### DATA LINES
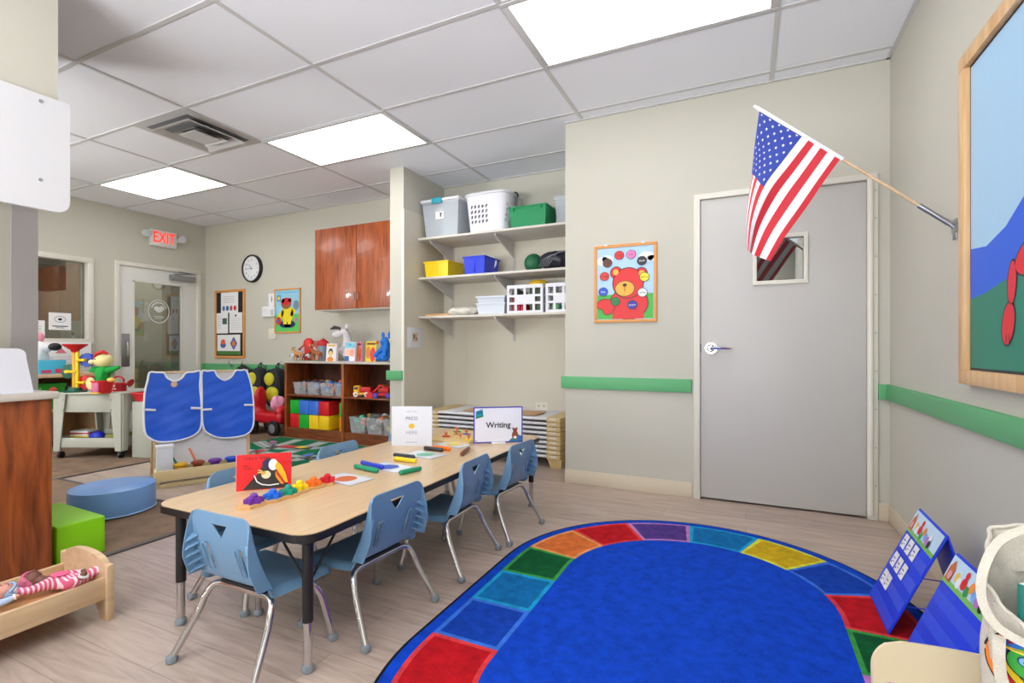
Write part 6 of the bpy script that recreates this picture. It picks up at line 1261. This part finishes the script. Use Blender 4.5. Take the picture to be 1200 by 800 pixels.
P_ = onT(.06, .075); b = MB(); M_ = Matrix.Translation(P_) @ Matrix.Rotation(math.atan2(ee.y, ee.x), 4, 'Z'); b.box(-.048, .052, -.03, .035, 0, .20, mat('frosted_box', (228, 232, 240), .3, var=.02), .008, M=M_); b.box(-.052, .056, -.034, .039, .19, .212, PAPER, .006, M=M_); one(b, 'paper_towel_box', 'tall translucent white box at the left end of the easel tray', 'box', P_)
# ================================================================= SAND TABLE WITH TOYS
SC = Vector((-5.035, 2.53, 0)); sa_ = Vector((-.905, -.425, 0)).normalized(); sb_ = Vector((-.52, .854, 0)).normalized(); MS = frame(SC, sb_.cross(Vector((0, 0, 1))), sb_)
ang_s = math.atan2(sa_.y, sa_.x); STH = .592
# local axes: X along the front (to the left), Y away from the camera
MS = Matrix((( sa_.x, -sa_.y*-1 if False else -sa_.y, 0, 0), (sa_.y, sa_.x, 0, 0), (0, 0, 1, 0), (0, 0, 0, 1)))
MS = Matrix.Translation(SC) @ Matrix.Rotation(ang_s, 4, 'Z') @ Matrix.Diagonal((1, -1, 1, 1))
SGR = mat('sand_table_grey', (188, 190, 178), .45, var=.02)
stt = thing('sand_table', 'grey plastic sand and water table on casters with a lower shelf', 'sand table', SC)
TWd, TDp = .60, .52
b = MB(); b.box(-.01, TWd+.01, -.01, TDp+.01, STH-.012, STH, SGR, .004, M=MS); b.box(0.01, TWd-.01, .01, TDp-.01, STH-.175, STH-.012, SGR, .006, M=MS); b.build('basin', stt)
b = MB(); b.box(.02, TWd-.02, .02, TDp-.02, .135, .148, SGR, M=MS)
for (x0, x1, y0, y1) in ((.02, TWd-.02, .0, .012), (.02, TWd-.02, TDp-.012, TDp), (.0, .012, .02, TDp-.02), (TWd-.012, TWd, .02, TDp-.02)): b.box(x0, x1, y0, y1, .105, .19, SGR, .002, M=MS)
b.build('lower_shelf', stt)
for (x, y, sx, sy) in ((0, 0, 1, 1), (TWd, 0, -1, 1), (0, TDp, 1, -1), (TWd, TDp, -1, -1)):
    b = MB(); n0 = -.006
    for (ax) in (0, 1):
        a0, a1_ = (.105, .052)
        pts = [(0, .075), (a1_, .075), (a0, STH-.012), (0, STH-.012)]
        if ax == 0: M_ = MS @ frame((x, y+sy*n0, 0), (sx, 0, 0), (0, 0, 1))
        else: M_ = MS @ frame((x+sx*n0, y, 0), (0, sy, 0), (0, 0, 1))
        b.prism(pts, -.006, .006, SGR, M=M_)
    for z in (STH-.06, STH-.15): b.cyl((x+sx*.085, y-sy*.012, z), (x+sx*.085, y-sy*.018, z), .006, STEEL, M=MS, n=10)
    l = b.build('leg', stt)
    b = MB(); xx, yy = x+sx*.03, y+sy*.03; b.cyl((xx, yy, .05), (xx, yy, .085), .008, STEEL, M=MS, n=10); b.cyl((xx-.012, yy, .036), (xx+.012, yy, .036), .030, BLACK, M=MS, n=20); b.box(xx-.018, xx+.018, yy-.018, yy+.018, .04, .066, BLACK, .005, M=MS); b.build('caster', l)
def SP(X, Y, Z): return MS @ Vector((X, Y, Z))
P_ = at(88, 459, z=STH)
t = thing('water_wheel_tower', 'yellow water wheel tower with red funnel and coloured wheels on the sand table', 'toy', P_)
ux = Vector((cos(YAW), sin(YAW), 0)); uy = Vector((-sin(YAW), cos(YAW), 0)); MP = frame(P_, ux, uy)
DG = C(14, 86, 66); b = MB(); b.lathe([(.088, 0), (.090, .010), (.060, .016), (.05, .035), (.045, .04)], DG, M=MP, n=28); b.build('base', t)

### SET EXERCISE
Leave out all pictures, then copy the remaining material exactly.

### EXPECTED OUTPUT
Write part 6 of the bpy script that recreates this picture. It picks up at line 1261. This part finishes the script. Use Blender 4.5. Take the picture to be 1200 by 800 pixels.
P_ = onT(.06, .075); b = MB(); M_ = Matrix.Translation(P_) @ Matrix.Rotation(math.atan2(ee.y, ee.x), 4, 'Z'); b.box(-.048, .052, -.03, .035, 0, .20, mat('frosted_box', (228, 232, 240), .3, var=.02), .008, M=M_); b.box(-.052, .056, -.034, .039, .19, .212, PAPER, .006, M=M_); one(b, 'paper_towel_box', 'tall translucent white box at the left end of the easel tray', 'box', P_)
# ================================================================= SAND TABLE WITH TOYS
SC = Vector((-5.035, 2.53, 0)); sa_ = Vector((-.905, -.425, 0)).normalized(); sb_ = Vector((-.52, .854, 0)).normalized(); MS = frame(SC, sb_.cross(Vector((0, 0, 1))), sb_)
ang_s = math.atan2(sa_.y, sa_.x); STH = .592
# local axes: X along the front (to the left), Y away from the camera
MS = Matrix((( sa_.x, -sa_.y*-1 if False else -sa_.y, 0, 0), (sa_.y, sa_.x, 0, 0), (0, 0, 1, 0), (0, 0, 0, 1)))
MS = Matrix.Translation(SC) @ Matrix.Rotation(ang_s, 4, 'Z') @ Matrix.Diagonal((1, -1, 1, 1))
SGR = mat('sand_table_grey', (188, 190, 178), .45, var=.02)
stt = thing('sand_table', 'grey plastic sand and water table on casters with a lower shelf', 'sand table', SC)
TWd, TDp = .60, .52
b = MB(); b.box(-.01, TWd+.01, -.01, TDp+.01, STH-.012, STH, SGR, .004, M=MS); b.box(0.01, TWd-.01, .01, TDp-.01, STH-.175, STH-.012, SGR, .006, M=MS); b.build('basin', stt)
b = MB(); b.box(.02, TWd-.02, .02, TDp-.02, .135, .148, SGR, M=MS)
for (x0, x1, y0, y1) in ((.02, TWd-.02, .0, .012), (.02, TWd-.02, TDp-.012, TDp), (.0, .012, .02, TDp-.02), (TWd-.012, TWd, .02, TDp-.02)): b.box(x0, x1, y0, y1, .105, .19, SGR, .002, M=MS)
b.build('lower_shelf', stt)
for (x, y, sx, sy) in ((0, 0, 1, 1), (TWd, 0, -1, 1), (0, TDp, 1, -1), (TWd, TDp, -1, -1)):
    b = MB(); n0 = -.006
    for (ax) in (0, 1):
        a0, a1_ = (.105, .052)
        pts = [(0, .075), (a1_, .075), (a0, STH-.012), (0, STH-.012)]
        if ax == 0: M_ = MS @ frame((x, y+sy*n0, 0), (sx, 0, 0), (0, 0, 1))
        else: M_ = MS @ frame((x+sx*n0, y, 0), (0, sy, 0), (0, 0, 1))
        b.prism(pts, -.006, .006, SGR, M=M_)
    for z in (STH-.06, STH-.15): b.cyl((x+sx*.085, y-sy*.012, z), (x+sx*.085, y-sy*.018, z), .006, STEEL, M=MS, n=10)
    l = b.build('leg', stt)
    b = MB(); xx, yy = x+sx*.03, y+sy*.03; b.cyl((xx, yy, .05), (xx, yy, .085), .008, STEEL, M=MS, n=10); b.cyl((xx-.012, yy, .036), (xx+.012, yy, .036), .030, BLACK, M=MS, n=20); b.box(xx-.018, xx+.018, yy-.018, yy+.018, .04, .066, BLACK, .005, M=MS); b.build('caster', l)
def SP(X, Y, Z): return MS @ Vector((X, Y, Z))
P_ = at(88, 459, z=STH)
t = thing('water_wheel_tower', 'yellow water wheel tower with red funnel and coloured wheels on the sand table', 'toy', P_)
ux = Vector((cos(YAW), sin(YAW), 0)); uy = Vector((-sin(YAW), cos(YAW), 0)); MP = frame(P_, ux, uy)
DG = C(14, 86, 66); b = MB(); b.lathe([(.088, 0), (.090, .010), (.060, .016), (.05, .035), (.045, .04)], DG, M=MP, n=28); b.build('base', t)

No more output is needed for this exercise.